Now I find myself a bit like chubby cheeks. And I'm not talking about his weight. Poor little chubby cheeks has these wild grandiose visions of high school. But in reality, high school wasn't so great -- at least not for Billy the second time around. So now, amidst this blog, I find myself at a crossroads. You see, I would not give up the year I spent raising Alivia for one million dollars or all the tea in China. And I'm serious. I really would not. Some things are more important than money, or tea :) We have laughed and played, and that little angel has given me some of the best days that I have ever experienced in my 33 years of life. But!!!!! Who the heck knew that getting back into the workforce would be so -- well, difficult?

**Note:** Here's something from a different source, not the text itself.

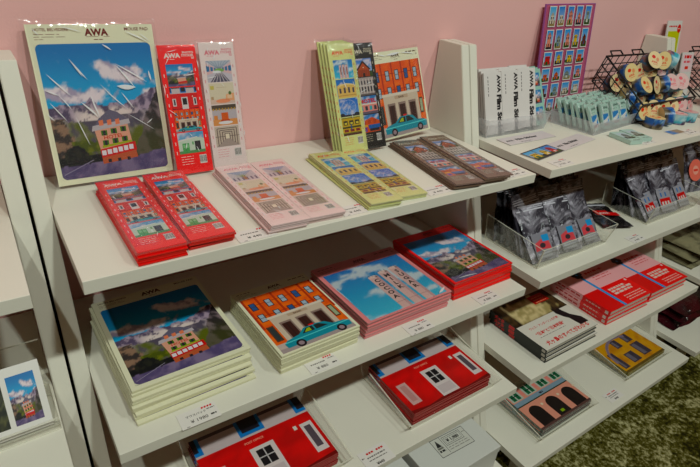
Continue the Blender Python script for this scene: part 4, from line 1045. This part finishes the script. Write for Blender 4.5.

I used to be "polished." I used to be "articulate." I used to have a vocabulary like a dictionary; full of words that embarrassed my co-workers and CEOs (never on purpose, of course) and a thesaurus right next to it in my brain. I knew definitions, synonyms, antonyms, homophones, and homonyms. I was pretty amazing. But, like chubby cheeks, I wanted very badly to go to high school. And I did. And now, I write a blog about my beautiful one-year-old and I've stopped and started writing my Women's Fiction Novel so many times that I cannot remember where I left off. And sometimes I might be standing somewhere, anywhere -- like in Church -- and I will start thinking, Dear God: "It's not me, Margaret. It's me, Carrie Ernest. What is wrong with me? Will I be okay? Will I ever find a job?" You see -- He already knows the answers. He has already seen tomorrow and Thursday and Friday. And all of 2012.
And so this concludes the only blog where I will allow myself to have a pity party. Talent and writing are like riding a bike. You may struggle at first - that wheel might not be perfectly straight. But you will get there. And so will I.
Until then, this prayer and I are going to become best friends:
Dear Lord Jesus Christ,
You wanted all who are weary to come to You for support. Lord, I am worn out by my inability to find wage-earning work. Day after day, my worry and fear grow as the rejections of my applications mount. I am able and willing to work but I cannot find a worthwhile job. Please help me to obtain one soon so that I can support myself and my family in a decent way.
However, if it is Your will that I wait longer, enable me to worry less and to be able to take advantage of the time available to get closer to You. Let me realize that there are other ways to bring about Your kingdom on earth besides salaried work. Help me to make use of them for the time being so that I may continue to grow as a person for Your greater glory. Amen.